##### EXTRACTED INFORMATION

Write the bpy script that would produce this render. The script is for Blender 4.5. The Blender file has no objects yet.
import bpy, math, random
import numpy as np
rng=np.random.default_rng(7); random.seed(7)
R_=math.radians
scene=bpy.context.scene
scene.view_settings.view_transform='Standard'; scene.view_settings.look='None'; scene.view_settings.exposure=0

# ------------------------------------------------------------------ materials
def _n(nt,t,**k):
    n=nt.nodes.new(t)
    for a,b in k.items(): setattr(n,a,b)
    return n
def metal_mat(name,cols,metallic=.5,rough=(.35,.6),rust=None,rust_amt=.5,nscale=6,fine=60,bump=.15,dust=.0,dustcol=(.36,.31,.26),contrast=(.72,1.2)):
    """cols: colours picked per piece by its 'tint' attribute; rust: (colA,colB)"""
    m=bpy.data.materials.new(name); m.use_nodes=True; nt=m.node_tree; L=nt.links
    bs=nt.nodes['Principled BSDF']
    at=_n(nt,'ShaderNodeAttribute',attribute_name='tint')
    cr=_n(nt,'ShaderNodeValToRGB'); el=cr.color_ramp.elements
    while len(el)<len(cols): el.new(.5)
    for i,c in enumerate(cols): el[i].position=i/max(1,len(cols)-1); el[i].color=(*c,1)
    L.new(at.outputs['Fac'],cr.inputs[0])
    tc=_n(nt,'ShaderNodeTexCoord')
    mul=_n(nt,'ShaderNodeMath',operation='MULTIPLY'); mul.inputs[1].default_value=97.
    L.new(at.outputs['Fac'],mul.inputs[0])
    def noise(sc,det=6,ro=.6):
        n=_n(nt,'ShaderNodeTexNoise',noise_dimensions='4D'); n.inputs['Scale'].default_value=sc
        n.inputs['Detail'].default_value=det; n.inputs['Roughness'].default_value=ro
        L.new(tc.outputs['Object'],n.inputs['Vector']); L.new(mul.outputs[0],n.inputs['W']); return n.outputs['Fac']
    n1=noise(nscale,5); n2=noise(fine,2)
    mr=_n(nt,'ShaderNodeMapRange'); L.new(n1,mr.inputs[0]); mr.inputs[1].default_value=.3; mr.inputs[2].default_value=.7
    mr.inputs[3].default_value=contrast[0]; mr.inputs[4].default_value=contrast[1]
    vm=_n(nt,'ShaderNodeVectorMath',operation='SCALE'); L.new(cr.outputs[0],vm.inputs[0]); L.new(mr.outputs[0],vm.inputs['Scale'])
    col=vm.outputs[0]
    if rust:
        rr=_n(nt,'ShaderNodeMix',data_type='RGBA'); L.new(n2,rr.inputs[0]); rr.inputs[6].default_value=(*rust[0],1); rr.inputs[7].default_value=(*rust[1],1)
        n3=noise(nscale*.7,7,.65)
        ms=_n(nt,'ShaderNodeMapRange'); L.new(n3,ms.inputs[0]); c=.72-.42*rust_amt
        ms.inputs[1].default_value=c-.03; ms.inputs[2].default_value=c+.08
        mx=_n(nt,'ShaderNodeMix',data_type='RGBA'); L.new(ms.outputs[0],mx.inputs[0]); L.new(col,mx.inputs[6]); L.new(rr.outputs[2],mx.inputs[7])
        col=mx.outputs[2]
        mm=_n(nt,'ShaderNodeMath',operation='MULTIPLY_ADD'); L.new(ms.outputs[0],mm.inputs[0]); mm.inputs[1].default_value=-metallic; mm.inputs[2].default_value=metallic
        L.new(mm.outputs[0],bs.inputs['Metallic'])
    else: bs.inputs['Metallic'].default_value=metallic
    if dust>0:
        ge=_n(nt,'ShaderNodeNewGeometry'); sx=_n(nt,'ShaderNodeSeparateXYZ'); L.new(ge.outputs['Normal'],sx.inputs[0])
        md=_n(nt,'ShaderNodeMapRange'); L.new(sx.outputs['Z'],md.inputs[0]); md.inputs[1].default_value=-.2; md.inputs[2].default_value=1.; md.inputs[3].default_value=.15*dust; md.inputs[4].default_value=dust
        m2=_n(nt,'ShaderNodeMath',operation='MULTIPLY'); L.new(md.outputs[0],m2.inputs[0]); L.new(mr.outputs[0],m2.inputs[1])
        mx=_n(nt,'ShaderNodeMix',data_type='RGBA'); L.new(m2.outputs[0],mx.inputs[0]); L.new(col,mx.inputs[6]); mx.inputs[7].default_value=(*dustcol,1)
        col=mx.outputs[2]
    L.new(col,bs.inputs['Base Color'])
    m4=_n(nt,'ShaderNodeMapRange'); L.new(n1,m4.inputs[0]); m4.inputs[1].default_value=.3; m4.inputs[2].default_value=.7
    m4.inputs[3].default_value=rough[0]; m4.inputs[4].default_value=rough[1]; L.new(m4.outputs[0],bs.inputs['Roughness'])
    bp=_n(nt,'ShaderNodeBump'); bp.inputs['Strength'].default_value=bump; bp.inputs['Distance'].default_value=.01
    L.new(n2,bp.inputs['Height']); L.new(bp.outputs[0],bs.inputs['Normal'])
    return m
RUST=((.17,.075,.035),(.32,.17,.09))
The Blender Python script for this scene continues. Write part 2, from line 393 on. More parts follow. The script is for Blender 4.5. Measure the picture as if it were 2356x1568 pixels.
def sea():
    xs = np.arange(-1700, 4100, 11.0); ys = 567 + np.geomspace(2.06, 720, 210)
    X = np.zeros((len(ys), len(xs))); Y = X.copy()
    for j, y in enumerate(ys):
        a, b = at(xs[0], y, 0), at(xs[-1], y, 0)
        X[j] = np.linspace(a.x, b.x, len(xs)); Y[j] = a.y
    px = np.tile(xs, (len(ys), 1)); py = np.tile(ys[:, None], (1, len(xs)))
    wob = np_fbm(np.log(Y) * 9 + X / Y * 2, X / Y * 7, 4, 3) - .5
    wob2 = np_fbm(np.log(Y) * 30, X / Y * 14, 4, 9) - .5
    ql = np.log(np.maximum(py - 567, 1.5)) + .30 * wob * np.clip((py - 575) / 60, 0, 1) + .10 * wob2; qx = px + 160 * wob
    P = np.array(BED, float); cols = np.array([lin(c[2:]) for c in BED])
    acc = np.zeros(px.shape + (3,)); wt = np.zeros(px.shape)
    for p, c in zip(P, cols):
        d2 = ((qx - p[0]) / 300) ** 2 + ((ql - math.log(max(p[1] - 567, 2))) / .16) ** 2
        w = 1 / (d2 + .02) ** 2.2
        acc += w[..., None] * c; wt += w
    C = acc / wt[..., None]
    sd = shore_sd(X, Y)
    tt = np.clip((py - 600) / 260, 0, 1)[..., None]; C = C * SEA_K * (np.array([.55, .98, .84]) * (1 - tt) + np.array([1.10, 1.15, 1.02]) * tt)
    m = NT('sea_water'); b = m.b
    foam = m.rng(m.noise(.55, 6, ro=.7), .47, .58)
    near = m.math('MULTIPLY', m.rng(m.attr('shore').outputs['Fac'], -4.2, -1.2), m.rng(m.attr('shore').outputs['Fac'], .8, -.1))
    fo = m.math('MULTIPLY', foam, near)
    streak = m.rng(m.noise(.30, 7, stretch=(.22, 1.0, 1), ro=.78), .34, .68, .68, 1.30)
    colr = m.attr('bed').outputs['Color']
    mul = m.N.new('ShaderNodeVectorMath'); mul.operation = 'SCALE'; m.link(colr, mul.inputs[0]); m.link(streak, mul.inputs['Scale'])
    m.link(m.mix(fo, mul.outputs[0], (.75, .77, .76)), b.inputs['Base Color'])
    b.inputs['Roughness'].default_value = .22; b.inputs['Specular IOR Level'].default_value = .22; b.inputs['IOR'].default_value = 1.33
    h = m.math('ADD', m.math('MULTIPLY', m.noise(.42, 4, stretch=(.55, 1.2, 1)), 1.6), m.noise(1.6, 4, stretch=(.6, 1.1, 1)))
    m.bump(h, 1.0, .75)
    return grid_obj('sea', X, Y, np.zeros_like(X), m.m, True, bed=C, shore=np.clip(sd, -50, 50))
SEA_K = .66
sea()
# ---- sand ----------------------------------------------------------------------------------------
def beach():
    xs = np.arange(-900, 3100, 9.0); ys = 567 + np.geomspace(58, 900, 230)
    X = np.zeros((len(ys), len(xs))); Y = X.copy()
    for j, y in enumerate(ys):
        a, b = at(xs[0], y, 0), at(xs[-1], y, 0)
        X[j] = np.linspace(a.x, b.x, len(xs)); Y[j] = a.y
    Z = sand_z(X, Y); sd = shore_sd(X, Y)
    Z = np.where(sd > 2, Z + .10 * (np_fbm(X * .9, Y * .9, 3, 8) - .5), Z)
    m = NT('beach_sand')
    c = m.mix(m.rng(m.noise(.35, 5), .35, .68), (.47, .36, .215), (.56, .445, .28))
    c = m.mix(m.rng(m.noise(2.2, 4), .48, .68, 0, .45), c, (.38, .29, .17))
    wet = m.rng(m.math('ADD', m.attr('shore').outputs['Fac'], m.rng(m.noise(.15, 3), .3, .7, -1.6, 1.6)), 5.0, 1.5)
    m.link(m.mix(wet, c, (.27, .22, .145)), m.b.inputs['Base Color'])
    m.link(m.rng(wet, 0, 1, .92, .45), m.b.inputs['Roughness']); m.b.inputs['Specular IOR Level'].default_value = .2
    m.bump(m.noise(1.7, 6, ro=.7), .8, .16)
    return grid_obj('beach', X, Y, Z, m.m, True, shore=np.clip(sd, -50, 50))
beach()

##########

[TASK BRIEF] Starting at the line that contains "b.inputs['Roughness'].default_value = .22;", repeat each line exactly through the last one in the listing. Include both of those lines and nothing more.

[WRITTEN ANSWER]
    b.inputs['Roughness'].default_value = .22; b.inputs['Specular IOR Level'].default_value = .22; b.inputs['IOR'].default_value = 1.33
    h = m.math('ADD', m.math('MULTIPLY', m.noise(.42, 4, stretch=(.55, 1.2, 1)), 1.6), m.noise(1.6, 4, stretch=(.6, 1.1, 1)))
    m.bump(h, 1.0, .75)
    return grid_obj('sea', X, Y, np.zeros_like(X), m.m, True, bed=C, shore=np.clip(sd, -50, 50))
SEA_K = .66
sea()
# ---- sand ----------------------------------------------------------------------------------------
def beach():
    xs = np.arange(-900, 3100, 9.0); ys = 567 + np.geomspace(58, 900, 230)
    X = np.zeros((len(ys), len(xs))); Y = X.copy()
    for j, y in enumerate(ys):
        a, b = at(xs[0], y, 0), at(xs[-1], y, 0)
        X[j] = np.linspace(a.x, b.x, len(xs)); Y[j] = a.y
    Z = sand_z(X, Y); sd = shore_sd(X, Y)
    Z = np.where(sd > 2, Z + .10 * (np_fbm(X * .9, Y * .9, 3, 8) - .5), Z)
    m = NT('beach_sand')
    c = m.mix(m.rng(m.noise(.35, 5), .35, .68), (.47, .36, .215), (.56, .445, .28))
    c = m.mix(m.rng(m.noise(2.2, 4), .48, .68, 0, .45), c, (.38, .29, .17))
    wet = m.rng(m.math('ADD', m.attr('shore').outputs['Fac'], m.rng(m.noise(.15, 3), .3, .7, -1.6, 1.6)), 5.0, 1.5)
    m.link(m.mix(wet, c, (.27, .22, .145)), m.b.inputs['Base Color'])
    m.link(m.rng(wet, 0, 1, .92, .45), m.b.inputs['Roughness']); m.b.inputs['Specular IOR Level'].default_value = .2
    m.bump(m.noise(1.7, 6, ro=.7), .8, .16)
    return grid_obj('beach', X, Y, Z, m.m, True, shore=np.clip(sd, -50, 50))
beach()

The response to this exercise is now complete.